** start DATASET **
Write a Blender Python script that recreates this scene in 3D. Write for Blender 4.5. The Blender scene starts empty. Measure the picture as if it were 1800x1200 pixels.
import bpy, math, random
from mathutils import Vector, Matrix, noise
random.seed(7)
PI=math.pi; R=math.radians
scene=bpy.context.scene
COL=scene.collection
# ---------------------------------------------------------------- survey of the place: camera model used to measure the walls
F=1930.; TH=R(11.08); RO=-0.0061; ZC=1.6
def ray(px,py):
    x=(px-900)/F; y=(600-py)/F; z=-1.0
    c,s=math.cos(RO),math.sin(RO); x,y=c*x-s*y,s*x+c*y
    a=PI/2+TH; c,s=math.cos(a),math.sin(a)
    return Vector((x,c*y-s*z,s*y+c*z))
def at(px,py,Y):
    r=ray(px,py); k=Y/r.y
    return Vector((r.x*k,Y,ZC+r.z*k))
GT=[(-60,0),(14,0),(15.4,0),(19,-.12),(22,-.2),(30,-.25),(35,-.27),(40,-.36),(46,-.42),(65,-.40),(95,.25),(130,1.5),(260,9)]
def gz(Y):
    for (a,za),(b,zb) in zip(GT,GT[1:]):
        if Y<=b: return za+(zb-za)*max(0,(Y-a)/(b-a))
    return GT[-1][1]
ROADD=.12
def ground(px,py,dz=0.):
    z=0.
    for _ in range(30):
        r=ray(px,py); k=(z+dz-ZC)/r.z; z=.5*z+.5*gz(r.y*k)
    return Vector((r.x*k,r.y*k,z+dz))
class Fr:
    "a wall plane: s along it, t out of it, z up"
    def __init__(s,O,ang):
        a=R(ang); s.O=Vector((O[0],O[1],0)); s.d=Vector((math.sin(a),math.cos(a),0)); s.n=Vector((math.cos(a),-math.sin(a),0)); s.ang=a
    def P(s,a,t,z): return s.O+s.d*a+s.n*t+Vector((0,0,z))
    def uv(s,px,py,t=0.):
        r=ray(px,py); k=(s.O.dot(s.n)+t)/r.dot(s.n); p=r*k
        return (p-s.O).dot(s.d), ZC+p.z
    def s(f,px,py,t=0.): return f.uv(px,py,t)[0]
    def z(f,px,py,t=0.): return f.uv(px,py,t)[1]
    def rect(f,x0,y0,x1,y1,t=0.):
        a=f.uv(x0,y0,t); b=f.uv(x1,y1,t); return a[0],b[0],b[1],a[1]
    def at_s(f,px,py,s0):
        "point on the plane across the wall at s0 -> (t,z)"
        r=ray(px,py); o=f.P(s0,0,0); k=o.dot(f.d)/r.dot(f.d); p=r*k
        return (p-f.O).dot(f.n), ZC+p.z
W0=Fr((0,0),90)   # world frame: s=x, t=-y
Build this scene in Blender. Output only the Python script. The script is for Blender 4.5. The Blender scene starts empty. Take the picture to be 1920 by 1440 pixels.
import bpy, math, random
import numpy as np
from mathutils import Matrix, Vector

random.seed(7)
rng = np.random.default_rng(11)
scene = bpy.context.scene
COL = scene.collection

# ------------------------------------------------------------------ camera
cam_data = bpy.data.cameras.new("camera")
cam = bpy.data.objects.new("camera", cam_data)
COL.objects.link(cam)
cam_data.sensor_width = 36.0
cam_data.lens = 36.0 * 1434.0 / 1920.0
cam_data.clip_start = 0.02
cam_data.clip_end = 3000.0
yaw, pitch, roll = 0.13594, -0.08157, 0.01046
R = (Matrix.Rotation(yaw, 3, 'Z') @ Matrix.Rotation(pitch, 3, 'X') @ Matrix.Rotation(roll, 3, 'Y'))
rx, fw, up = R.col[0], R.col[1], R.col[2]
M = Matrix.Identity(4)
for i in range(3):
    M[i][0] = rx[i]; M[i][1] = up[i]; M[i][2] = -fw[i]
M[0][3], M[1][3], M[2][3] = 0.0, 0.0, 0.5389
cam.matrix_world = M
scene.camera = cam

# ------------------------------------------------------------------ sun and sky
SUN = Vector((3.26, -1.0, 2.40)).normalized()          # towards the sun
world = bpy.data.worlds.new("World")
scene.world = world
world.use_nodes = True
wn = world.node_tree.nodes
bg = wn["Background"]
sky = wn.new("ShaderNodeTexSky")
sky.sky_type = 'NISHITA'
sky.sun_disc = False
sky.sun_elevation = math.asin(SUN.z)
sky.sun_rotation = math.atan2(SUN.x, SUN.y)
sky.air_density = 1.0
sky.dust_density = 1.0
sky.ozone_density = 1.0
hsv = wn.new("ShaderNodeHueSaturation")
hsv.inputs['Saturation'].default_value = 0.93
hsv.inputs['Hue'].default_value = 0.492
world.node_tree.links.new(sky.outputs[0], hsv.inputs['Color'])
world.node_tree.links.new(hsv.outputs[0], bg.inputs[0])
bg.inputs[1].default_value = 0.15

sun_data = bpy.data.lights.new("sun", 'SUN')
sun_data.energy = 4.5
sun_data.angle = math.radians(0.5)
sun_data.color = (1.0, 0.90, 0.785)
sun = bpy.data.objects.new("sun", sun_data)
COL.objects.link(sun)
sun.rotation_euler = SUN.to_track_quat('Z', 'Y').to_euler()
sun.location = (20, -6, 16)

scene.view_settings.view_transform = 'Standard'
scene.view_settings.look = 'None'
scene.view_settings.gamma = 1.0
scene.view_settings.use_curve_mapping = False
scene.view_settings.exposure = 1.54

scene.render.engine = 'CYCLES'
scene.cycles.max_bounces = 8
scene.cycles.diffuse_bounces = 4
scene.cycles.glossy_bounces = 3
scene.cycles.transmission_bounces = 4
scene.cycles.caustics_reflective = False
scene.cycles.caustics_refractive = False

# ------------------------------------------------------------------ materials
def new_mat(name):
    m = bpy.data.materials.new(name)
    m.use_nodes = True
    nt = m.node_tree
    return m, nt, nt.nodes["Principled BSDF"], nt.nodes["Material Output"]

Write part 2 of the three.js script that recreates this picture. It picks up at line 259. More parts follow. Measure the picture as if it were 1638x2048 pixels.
** end DATASET **
Copy out every entry again, exactly as it was given.

Write a Blender Python script that recreates this scene in 3D. Write for Blender 4.5. The Blender scene starts empty. Measure the picture as if it were 1800x1200 pixels.
import bpy, math, random
from mathutils import Vector, Matrix, noise
random.seed(7)
PI=math.pi; R=math.radians
scene=bpy.context.scene
COL=scene.collection
# ---------------------------------------------------------------- survey of the place: camera model used to measure the walls
F=1930.; TH=R(11.08); RO=-0.0061; ZC=1.6
def ray(px,py):
    x=(px-900)/F; y=(600-py)/F; z=-1.0
    c,s=math.cos(RO),math.sin(RO); x,y=c*x-s*y,s*x+c*y
    a=PI/2+TH; c,s=math.cos(a),math.sin(a)
    return Vector((x,c*y-s*z,s*y+c*z))
def at(px,py,Y):
    r=ray(px,py); k=Y/r.y
    return Vector((r.x*k,Y,ZC+r.z*k))
GT=[(-60,0),(14,0),(15.4,0),(19,-.12),(22,-.2),(30,-.25),(35,-.27),(40,-.36),(46,-.42),(65,-.40),(95,.25),(130,1.5),(260,9)]
def gz(Y):
    for (a,za),(b,zb) in zip(GT,GT[1:]):
        if Y<=b: return za+(zb-za)*max(0,(Y-a)/(b-a))
    return GT[-1][1]
ROADD=.12
def ground(px,py,dz=0.):
    z=0.
    for _ in range(30):
        r=ray(px,py); k=(z+dz-ZC)/r.z; z=.5*z+.5*gz(r.y*k)
    return Vector((r.x*k,r.y*k,z+dz))
class Fr:
    "a wall plane: s along it, t out of it, z up"
    def __init__(s,O,ang):
        a=R(ang); s.O=Vector((O[0],O[1],0)); s.d=Vector((math.sin(a),math.cos(a),0)); s.n=Vector((math.cos(a),-math.sin(a),0)); s.ang=a
    def P(s,a,t,z): return s.O+s.d*a+s.n*t+Vector((0,0,z))
    def uv(s,px,py,t=0.):
        r=ray(px,py); k=(s.O.dot(s.n)+t)/r.dot(s.n); p=r*k
        return (p-s.O).dot(s.d), ZC+p.z
    def s(f,px,py,t=0.): return f.uv(px,py,t)[0]
    def z(f,px,py,t=0.): return f.uv(px,py,t)[1]
    def rect(f,x0,y0,x1,y1,t=0.):
        a=f.uv(x0,y0,t); b=f.uv(x1,y1,t); return a[0],b[0],b[1],a[1]
    def at_s(f,px,py,s0):
        "point on the plane across the wall at s0 -> (t,z)"
        r=ray(px,py); o=f.P(s0,0,0); k=o.dot(f.d)/r.dot(f.d); p=r*k
        return (p-f.O).dot(f.n), ZC+p.z
W0=Fr((0,0),90)   # world frame: s=x, t=-y
Build this scene in Blender. Output only the Python script. The script is for Blender 4.5. The Blender scene starts empty. Take the picture to be 1920 by 1440 pixels.
import bpy, math, random
import numpy as np
from mathutils import Matrix, Vector

random.seed(7)
rng = np.random.default_rng(11)
scene = bpy.context.scene
COL = scene.collection

# ------------------------------------------------------------------ camera
cam_data = bpy.data.cameras.new("camera")
cam = bpy.data.objects.new("camera", cam_data)
COL.objects.link(cam)
cam_data.sensor_width = 36.0
cam_data.lens = 36.0 * 1434.0 / 1920.0
cam_data.clip_start = 0.02
cam_data.clip_end = 3000.0
yaw, pitch, roll = 0.13594, -0.08157, 0.01046
R = (Matrix.Rotation(yaw, 3, 'Z') @ Matrix.Rotation(pitch, 3, 'X') @ Matrix.Rotation(roll, 3, 'Y'))
rx, fw, up = R.col[0], R.col[1], R.col[2]
M = Matrix.Identity(4)
for i in range(3):
    M[i][0] = rx[i]; M[i][1] = up[i]; M[i][2] = -fw[i]
M[0][3], M[1][3], M[2][3] = 0.0, 0.0, 0.5389
cam.matrix_world = M
scene.camera = cam

# ------------------------------------------------------------------ sun and sky
SUN = Vector((3.26, -1.0, 2.40)).normalized()          # towards the sun
world = bpy.data.worlds.new("World")
scene.world = world
world.use_nodes = True
wn = world.node_tree.nodes
bg = wn["Background"]
sky = wn.new("ShaderNodeTexSky")
sky.sky_type = 'NISHITA'
sky.sun_disc = False
sky.sun_elevation = math.asin(SUN.z)
sky.sun_rotation = math.atan2(SUN.x, SUN.y)
sky.air_density = 1.0
sky.dust_density = 1.0
sky.ozone_density = 1.0
hsv = wn.new("ShaderNodeHueSaturation")
hsv.inputs['Saturation'].default_value = 0.93
hsv.inputs['Hue'].default_value = 0.492
world.node_tree.links.new(sky.outputs[0], hsv.inputs['Color'])
world.node_tree.links.new(hsv.outputs[0], bg.inputs[0])
bg.inputs[1].default_value = 0.15

sun_data = bpy.data.lights.new("sun", 'SUN')
sun_data.energy = 4.5
sun_data.angle = math.radians(0.5)
sun_data.color = (1.0, 0.90, 0.785)
sun = bpy.data.objects.new("sun", sun_data)
COL.objects.link(sun)
sun.rotation_euler = SUN.to_track_quat('Z', 'Y').to_euler()
sun.location = (20, -6, 16)

scene.view_settings.view_transform = 'Standard'
scene.view_settings.look = 'None'
scene.view_settings.gamma = 1.0
scene.view_settings.use_curve_mapping = False
scene.view_settings.exposure = 1.54

scene.render.engine = 'CYCLES'
scene.cycles.max_bounces = 8
scene.cycles.diffuse_bounces = 4
scene.cycles.glossy_bounces = 3
scene.cycles.transmission_bounces = 4
scene.cycles.caustics_reflective = False
scene.cycles.caustics_refractive = False

# ------------------------------------------------------------------ materials
def new_mat(name):
    m = bpy.data.materials.new(name)
    m.use_nodes = True
    nt = m.node_tree
    return m, nt, nt.nodes["Principled BSDF"], nt.nodes["Material Output"]

Write part 2 of the three.js script that recreates this picture. It picks up at line 259. More parts follow. Measure the picture as if it were 1638x2048 pixels.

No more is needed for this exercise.